Going from the top of the data below, give again each line through the one containing "block(-56, 46, 74, 14, 'pale", both ends kept.

━━ Dataset excerpt

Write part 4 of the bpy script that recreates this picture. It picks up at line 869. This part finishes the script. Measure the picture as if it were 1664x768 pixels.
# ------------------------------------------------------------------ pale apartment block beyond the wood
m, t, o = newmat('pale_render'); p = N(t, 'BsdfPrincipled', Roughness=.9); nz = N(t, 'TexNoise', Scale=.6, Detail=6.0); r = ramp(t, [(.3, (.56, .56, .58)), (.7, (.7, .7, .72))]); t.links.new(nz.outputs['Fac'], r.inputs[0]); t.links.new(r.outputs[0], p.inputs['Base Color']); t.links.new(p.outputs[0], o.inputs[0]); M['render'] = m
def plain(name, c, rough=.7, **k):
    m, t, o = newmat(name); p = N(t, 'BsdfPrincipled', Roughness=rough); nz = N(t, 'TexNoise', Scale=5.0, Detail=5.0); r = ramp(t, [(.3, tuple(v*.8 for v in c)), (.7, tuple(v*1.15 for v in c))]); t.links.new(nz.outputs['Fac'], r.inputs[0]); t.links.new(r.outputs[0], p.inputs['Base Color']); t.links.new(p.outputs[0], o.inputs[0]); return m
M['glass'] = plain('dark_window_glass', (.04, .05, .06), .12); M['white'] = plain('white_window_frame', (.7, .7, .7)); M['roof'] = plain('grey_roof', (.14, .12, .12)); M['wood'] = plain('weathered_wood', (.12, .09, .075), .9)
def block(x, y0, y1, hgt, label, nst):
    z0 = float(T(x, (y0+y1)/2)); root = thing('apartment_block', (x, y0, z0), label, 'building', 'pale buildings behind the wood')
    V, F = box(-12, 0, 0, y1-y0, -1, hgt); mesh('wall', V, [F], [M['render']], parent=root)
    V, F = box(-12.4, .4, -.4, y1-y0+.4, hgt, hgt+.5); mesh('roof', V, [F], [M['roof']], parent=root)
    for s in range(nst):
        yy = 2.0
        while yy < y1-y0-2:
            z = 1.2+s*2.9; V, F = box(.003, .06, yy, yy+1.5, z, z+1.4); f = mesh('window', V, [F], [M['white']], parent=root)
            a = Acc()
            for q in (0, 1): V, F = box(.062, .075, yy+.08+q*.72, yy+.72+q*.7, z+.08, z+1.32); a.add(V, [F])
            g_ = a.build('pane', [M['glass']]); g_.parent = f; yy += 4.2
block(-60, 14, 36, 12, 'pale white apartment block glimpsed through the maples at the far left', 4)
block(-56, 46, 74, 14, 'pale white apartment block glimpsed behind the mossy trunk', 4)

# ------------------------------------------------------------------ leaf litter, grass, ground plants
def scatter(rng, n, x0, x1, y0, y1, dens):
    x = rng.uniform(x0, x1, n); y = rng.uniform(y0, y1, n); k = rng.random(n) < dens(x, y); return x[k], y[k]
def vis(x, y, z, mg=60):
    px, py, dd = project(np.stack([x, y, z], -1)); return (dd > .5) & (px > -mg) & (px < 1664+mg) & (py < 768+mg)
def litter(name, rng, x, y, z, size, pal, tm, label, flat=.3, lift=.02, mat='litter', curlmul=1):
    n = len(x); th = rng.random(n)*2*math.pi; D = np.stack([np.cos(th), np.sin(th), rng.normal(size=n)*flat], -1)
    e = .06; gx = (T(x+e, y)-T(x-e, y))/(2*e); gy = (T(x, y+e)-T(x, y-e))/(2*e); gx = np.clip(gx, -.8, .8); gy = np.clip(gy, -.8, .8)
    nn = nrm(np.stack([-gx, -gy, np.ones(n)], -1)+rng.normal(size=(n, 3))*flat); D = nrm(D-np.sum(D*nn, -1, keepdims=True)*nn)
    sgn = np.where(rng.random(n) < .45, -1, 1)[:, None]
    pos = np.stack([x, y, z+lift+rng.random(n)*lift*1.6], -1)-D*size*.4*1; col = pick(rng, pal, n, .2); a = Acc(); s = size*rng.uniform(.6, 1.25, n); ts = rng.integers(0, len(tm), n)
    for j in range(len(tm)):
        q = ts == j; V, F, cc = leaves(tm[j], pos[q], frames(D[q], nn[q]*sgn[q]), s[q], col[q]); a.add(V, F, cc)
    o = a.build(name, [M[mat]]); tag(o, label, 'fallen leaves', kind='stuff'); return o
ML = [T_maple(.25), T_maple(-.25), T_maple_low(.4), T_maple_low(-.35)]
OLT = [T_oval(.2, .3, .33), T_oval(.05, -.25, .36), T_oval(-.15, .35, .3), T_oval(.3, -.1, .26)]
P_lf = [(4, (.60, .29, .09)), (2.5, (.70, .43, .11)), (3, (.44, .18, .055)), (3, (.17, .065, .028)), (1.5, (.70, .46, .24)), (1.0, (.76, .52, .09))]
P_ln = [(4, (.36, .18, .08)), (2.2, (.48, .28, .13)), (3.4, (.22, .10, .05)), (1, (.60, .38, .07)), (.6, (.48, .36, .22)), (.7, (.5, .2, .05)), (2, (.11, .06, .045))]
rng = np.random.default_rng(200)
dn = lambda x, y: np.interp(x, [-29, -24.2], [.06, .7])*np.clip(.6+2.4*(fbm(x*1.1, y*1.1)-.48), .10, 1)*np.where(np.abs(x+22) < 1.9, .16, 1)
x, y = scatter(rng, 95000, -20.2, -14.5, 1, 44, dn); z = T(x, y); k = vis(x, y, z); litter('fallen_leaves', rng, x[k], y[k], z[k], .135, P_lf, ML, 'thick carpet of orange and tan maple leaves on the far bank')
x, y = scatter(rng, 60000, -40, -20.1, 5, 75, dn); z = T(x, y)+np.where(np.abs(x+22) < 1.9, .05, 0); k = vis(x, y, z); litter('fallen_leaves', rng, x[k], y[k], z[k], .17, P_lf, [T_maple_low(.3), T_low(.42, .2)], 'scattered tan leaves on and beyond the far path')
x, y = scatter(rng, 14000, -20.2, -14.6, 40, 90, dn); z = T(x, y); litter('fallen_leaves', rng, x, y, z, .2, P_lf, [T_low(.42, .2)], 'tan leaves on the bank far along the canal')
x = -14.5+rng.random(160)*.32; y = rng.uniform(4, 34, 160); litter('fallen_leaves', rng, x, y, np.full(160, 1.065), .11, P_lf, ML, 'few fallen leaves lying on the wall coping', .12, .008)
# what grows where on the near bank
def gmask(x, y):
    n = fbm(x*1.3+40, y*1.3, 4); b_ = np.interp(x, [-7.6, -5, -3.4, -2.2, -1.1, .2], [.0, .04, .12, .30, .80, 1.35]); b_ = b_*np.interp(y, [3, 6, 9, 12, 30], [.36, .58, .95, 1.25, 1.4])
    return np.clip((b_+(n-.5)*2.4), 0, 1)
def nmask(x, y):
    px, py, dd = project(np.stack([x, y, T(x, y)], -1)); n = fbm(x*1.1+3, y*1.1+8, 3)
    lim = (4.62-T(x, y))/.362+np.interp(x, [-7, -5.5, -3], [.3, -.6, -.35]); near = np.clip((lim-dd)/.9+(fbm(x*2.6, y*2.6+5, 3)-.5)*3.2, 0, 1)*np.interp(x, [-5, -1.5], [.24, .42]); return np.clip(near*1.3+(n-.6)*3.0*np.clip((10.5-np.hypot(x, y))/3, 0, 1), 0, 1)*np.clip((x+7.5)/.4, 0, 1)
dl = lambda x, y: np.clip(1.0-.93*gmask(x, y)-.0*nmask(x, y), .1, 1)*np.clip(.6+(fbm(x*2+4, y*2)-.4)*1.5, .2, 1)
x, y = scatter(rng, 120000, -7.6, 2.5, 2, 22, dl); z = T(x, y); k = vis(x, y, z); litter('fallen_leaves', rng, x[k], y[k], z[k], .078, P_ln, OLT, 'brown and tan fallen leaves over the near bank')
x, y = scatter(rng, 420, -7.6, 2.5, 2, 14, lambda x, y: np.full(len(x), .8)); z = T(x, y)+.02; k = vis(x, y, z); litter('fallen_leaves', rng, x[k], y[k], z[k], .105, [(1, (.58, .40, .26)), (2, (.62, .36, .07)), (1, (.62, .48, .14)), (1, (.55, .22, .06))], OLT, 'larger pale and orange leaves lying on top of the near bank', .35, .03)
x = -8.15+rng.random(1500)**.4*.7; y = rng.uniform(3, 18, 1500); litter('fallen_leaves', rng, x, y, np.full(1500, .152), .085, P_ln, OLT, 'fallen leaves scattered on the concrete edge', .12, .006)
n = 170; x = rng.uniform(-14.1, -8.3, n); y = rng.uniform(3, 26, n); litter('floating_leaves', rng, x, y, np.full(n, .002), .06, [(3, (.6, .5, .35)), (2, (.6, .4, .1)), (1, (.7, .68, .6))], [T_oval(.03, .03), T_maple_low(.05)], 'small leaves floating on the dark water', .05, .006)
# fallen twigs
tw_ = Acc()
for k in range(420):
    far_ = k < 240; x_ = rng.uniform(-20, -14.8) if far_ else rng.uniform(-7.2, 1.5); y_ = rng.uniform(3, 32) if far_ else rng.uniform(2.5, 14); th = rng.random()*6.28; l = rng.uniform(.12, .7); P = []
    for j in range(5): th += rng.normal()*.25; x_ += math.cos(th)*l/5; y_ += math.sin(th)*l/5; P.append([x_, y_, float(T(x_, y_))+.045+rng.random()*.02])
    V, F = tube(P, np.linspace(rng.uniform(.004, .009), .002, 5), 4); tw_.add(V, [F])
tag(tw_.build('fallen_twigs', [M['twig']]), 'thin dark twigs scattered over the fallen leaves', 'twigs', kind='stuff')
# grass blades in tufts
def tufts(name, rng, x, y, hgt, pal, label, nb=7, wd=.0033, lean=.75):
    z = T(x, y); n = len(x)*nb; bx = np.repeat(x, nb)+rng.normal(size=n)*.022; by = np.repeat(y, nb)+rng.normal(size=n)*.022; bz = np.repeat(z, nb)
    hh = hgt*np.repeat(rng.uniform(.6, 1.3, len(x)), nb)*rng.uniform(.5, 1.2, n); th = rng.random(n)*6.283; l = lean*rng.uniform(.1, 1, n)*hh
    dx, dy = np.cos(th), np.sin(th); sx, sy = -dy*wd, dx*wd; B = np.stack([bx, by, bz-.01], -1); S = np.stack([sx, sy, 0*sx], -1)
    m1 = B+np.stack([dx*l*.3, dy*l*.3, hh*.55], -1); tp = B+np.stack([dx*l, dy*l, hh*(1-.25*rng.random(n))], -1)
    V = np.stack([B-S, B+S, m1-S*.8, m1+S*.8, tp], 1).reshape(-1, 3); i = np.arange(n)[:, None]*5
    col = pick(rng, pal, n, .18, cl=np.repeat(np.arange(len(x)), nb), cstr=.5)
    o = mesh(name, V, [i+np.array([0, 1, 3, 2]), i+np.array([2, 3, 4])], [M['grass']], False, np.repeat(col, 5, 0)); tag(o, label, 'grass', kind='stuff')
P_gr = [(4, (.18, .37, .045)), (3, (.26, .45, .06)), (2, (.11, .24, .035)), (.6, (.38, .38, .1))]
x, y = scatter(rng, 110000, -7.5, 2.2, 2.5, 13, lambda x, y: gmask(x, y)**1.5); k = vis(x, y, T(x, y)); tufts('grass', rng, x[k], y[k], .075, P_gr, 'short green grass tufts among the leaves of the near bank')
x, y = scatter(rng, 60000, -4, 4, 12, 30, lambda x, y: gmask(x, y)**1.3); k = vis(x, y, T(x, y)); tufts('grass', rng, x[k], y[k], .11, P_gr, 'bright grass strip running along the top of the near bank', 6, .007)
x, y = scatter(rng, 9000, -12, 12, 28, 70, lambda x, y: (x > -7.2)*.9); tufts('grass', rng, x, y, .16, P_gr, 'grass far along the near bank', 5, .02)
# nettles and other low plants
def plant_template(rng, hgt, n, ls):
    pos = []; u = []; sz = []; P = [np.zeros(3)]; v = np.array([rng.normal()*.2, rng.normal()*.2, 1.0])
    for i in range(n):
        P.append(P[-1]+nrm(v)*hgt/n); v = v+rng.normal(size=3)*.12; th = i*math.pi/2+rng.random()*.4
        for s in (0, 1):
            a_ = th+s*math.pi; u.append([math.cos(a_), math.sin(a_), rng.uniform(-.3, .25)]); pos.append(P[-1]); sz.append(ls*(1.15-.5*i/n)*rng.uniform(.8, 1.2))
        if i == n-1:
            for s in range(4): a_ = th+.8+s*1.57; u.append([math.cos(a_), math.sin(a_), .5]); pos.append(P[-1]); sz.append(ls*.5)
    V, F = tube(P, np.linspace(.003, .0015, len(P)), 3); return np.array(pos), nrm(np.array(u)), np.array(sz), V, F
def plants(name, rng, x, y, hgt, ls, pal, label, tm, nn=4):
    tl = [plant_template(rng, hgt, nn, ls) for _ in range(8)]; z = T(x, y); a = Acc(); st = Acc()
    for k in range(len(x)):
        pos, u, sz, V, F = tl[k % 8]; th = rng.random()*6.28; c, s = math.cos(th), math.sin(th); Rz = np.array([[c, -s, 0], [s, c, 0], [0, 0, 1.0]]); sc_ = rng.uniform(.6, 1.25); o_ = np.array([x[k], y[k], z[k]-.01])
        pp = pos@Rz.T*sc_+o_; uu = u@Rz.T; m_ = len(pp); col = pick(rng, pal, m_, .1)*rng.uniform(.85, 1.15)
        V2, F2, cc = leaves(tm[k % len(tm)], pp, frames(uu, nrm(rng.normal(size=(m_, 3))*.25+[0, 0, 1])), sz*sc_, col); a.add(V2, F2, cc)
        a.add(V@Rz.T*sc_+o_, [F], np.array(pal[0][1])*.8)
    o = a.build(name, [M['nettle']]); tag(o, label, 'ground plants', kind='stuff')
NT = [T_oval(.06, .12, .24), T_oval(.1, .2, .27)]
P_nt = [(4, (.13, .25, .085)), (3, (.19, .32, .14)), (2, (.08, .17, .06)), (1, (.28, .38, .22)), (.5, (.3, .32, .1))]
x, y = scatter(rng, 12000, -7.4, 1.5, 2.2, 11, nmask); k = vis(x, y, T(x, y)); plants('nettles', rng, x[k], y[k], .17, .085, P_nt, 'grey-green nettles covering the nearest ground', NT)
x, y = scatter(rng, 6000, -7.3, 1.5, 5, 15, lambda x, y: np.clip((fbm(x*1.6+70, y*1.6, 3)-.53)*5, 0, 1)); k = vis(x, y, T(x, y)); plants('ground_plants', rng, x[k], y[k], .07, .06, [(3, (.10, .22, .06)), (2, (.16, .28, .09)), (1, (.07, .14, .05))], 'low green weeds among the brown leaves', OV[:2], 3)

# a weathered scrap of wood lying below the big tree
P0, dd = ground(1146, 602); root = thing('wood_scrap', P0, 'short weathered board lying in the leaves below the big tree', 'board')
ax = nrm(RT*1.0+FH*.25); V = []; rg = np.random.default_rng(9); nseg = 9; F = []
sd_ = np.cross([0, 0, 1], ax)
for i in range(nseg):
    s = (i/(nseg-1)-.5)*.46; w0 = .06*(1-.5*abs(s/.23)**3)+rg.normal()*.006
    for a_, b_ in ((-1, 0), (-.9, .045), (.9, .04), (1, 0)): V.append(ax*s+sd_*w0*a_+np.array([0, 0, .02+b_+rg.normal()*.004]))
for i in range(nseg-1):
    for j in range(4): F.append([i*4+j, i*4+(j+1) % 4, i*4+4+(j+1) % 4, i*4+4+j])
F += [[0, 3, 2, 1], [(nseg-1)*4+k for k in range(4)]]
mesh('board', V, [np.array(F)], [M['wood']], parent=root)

━━━━

■ Task answer:
Write part 4 of the bpy script that recreates this picture. It picks up at line 869. This part finishes the script. Measure the picture as if it were 1664x768 pixels.
# ------------------------------------------------------------------ pale apartment block beyond the wood
m, t, o = newmat('pale_render'); p = N(t, 'BsdfPrincipled', Roughness=.9); nz = N(t, 'TexNoise', Scale=.6, Detail=6.0); r = ramp(t, [(.3, (.56, .56, .58)), (.7, (.7, .7, .72))]); t.links.new(nz.outputs['Fac'], r.inputs[0]); t.links.new(r.outputs[0], p.inputs['Base Color']); t.links.new(p.outputs[0], o.inputs[0]); M['render'] = m
def plain(name, c, rough=.7, **k):
    m, t, o = newmat(name); p = N(t, 'BsdfPrincipled', Roughness=rough); nz = N(t, 'TexNoise', Scale=5.0, Detail=5.0); r = ramp(t, [(.3, tuple(v*.8 for v in c)), (.7, tuple(v*1.15 for v in c))]); t.links.new(nz.outputs['Fac'], r.inputs[0]); t.links.new(r.outputs[0], p.inputs['Base Color']); t.links.new(p.outputs[0], o.inputs[0]); return m
M['glass'] = plain('dark_window_glass', (.04, .05, .06), .12); M['white'] = plain('white_window_frame', (.7, .7, .7)); M['roof'] = plain('grey_roof', (.14, .12, .12)); M['wood'] = plain('weathered_wood', (.12, .09, .075), .9)
def block(x, y0, y1, hgt, label, nst):
    z0 = float(T(x, (y0+y1)/2)); root = thing('apartment_block', (x, y0, z0), label, 'building', 'pale buildings behind the wood')
    V, F = box(-12, 0, 0, y1-y0, -1, hgt); mesh('wall', V, [F], [M['render']], parent=root)
    V, F = box(-12.4, .4, -.4, y1-y0+.4, hgt, hgt+.5); mesh('roof', V, [F], [M['roof']], parent=root)
    for s in range(nst):
        yy = 2.0
        while yy < y1-y0-2:
            z = 1.2+s*2.9; V, F = box(.003, .06, yy, yy+1.5, z, z+1.4); f = mesh('window', V, [F], [M['white']], parent=root)
            a = Acc()
            for q in (0, 1): V, F = box(.062, .075, yy+.08+q*.72, yy+.72+q*.7, z+.08, z+1.32); a.add(V, [F])
            g_ = a.build('pane', [M['glass']]); g_.parent = f; yy += 4.2
block(-60, 14, 36, 12, 'pale white apartment block glimpsed through the maples at the far left', 4)
block(-56, 46, 74, 14, 'pale white apartment block glimpsed behind the mossy trunk', 4)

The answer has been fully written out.